▶ **WRITTEN REQUEST**
Copy the lines holding the word "ramp", all of them.

◆ ◆ ◆ ◆

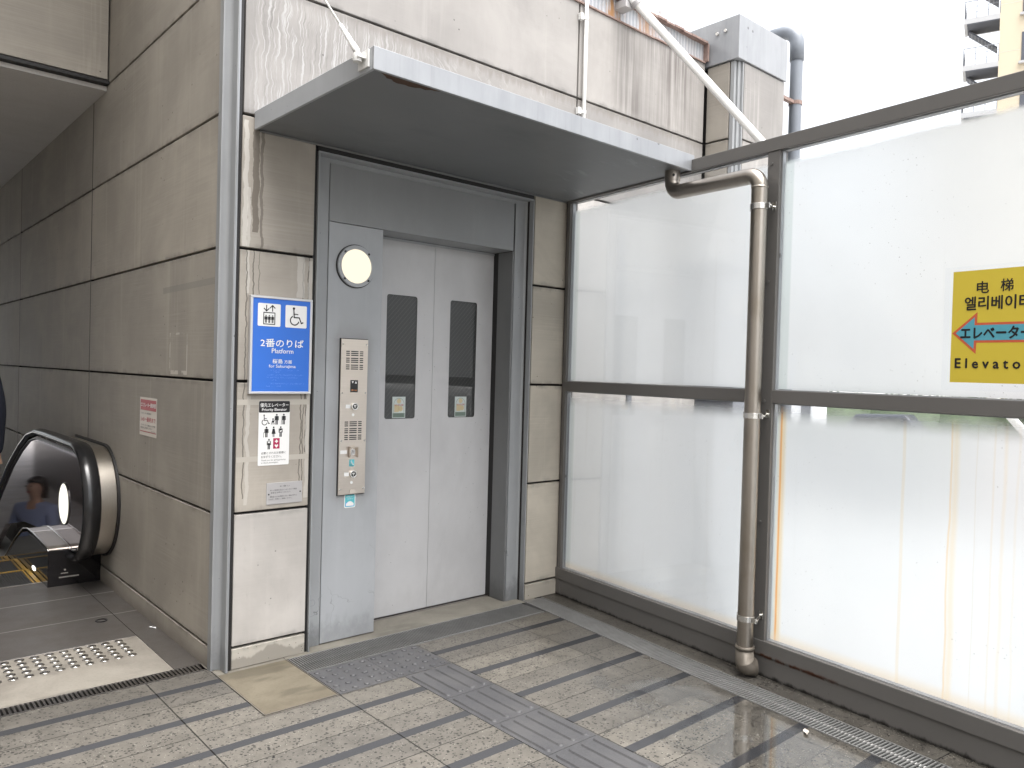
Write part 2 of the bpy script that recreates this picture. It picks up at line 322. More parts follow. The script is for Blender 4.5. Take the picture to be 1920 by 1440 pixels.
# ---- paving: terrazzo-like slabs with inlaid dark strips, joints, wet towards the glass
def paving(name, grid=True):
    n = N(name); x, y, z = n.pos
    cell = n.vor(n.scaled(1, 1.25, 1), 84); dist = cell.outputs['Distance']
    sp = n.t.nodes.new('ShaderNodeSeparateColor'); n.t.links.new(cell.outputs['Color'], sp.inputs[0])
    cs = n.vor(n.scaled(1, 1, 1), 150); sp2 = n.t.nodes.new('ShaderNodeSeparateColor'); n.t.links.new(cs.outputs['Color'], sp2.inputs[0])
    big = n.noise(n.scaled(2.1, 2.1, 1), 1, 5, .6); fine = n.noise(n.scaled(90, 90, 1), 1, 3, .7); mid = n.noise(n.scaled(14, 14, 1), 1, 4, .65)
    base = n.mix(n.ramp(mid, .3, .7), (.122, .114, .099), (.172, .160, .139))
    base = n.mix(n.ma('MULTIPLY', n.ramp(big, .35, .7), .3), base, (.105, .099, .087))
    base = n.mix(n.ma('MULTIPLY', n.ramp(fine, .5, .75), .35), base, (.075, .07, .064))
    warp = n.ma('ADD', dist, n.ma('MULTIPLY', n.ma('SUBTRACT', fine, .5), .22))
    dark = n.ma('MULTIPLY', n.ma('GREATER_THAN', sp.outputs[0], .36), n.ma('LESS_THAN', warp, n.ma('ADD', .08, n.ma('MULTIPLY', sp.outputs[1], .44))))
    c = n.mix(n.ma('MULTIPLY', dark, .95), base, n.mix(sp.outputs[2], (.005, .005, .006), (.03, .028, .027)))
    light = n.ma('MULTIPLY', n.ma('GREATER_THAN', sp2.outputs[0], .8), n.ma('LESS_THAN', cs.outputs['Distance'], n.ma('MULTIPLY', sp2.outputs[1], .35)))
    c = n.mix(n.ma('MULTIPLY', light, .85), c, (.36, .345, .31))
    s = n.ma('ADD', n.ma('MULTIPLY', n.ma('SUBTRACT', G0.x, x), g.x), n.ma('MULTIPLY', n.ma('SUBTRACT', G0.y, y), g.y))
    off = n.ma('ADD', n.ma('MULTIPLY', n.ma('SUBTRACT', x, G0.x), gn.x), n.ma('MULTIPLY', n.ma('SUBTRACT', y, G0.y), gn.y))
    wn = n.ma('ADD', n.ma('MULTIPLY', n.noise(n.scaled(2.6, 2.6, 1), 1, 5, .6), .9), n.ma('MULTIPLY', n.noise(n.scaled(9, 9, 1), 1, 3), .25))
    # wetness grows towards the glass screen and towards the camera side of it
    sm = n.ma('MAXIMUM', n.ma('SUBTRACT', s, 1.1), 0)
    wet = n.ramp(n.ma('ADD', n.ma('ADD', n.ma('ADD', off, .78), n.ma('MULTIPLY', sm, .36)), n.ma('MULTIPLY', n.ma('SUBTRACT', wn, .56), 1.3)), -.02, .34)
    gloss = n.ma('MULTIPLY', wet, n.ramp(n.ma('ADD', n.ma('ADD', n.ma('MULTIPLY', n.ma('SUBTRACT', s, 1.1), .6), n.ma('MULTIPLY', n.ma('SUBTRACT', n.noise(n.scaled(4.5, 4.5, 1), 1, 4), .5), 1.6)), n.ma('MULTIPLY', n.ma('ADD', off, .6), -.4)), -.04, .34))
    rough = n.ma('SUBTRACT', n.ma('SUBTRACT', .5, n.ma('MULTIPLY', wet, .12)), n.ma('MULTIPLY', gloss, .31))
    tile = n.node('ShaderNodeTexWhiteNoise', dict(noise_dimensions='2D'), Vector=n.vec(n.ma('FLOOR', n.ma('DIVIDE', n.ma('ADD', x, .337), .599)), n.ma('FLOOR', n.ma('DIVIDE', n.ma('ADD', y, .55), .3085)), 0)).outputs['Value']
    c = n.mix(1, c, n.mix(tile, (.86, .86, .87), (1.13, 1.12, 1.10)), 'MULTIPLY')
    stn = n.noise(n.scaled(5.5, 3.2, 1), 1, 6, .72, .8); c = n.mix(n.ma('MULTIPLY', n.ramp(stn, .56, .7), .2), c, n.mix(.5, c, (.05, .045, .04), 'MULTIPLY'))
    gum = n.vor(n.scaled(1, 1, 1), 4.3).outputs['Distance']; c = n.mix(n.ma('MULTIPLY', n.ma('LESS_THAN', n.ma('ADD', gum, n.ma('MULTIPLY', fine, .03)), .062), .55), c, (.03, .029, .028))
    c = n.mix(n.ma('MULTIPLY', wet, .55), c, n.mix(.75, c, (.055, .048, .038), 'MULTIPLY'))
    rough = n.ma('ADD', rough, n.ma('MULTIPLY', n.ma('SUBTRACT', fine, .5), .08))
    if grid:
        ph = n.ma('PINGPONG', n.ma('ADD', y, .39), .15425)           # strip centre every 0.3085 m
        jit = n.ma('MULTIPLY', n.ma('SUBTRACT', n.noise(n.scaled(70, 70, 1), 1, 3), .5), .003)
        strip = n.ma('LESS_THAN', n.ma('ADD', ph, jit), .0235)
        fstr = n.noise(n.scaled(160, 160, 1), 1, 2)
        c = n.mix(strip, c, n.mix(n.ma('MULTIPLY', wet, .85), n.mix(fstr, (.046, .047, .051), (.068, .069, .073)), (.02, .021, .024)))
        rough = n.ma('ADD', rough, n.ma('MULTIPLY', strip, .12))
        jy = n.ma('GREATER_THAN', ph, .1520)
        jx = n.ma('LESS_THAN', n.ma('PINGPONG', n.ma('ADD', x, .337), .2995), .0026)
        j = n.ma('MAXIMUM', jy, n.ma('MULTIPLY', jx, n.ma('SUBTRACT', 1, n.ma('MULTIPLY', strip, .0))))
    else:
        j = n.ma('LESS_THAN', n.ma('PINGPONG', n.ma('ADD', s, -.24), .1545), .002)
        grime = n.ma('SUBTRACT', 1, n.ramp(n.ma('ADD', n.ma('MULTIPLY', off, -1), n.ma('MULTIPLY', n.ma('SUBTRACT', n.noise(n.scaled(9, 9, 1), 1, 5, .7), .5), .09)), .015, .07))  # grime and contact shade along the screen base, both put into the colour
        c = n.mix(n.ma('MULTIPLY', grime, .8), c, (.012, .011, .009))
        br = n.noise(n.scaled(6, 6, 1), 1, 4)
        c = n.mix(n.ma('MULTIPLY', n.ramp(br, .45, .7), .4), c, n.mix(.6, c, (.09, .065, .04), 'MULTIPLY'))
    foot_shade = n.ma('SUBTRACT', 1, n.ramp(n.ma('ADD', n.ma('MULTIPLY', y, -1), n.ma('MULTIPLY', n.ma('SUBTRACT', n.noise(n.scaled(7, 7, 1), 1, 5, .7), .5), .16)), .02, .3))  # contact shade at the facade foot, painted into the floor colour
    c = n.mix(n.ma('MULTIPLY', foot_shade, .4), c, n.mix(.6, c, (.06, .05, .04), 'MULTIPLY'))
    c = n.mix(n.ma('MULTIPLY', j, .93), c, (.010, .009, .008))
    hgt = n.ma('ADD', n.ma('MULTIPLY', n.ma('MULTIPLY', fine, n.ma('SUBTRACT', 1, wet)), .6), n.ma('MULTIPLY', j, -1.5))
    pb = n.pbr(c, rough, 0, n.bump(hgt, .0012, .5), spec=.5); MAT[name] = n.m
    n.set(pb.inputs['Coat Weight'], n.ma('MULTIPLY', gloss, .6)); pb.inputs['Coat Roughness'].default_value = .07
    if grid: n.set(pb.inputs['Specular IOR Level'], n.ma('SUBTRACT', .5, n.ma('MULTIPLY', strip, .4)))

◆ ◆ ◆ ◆

▶ **ANSWER TO THIS TASK**
    base = n.mix(n.ramp(mid, .3, .7), (.122, .114, .099), (.172, .160, .139))
    base = n.mix(n.ma('MULTIPLY', n.ramp(big, .35, .7), .3), base, (.105, .099, .087))
    base = n.mix(n.ma('MULTIPLY', n.ramp(fine, .5, .75), .35), base, (.075, .07, .064))
    wet = n.ramp(n.ma('ADD', n.ma('ADD', n.ma('ADD', off, .78), n.ma('MULTIPLY', sm, .36)), n.ma('MULTIPLY', n.ma('SUBTRACT', wn, .56), 1.3)), -.02, .34)
    gloss = n.ma('MULTIPLY', wet, n.ramp(n.ma('ADD', n.ma('ADD', n.ma('MULTIPLY', n.ma('SUBTRACT', s, 1.1), .6), n.ma('MULTIPLY', n.ma('SUBTRACT', n.noise(n.scaled(4.5, 4.5, 1), 1, 4), .5), 1.6)), n.ma('MULTIPLY', n.ma('ADD', off, .6), -.4)), -.04, .34))
    stn = n.noise(n.scaled(5.5, 3.2, 1), 1, 6, .72, .8); c = n.mix(n.ma('MULTIPLY', n.ramp(stn, .56, .7), .2), c, n.mix(.5, c, (.05, .045, .04), 'MULTIPLY'))
        grime = n.ma('SUBTRACT', 1, n.ramp(n.ma('ADD', n.ma('MULTIPLY', off, -1), n.ma('MULTIPLY', n.ma('SUBTRACT', n.noise(n.scaled(9, 9, 1), 1, 5, .7), .5), .09)), .015, .07))  # grime and contact shade along the screen base, both put into the colour
        c = n.mix(n.ma('MULTIPLY', n.ramp(br, .45, .7), .4), c, n.mix(.6, c, (.09, .065, .04), 'MULTIPLY'))
    foot_shade = n.ma('SUBTRACT', 1, n.ramp(n.ma('ADD', n.ma('MULTIPLY', y, -1), n.ma('MULTIPLY', n.ma('SUBTRACT', n.noise(n.scaled(7, 7, 1), 1, 5, .7), .5), .16)), .02, .3))  # contact shade at the facade foot, painted into the floor colour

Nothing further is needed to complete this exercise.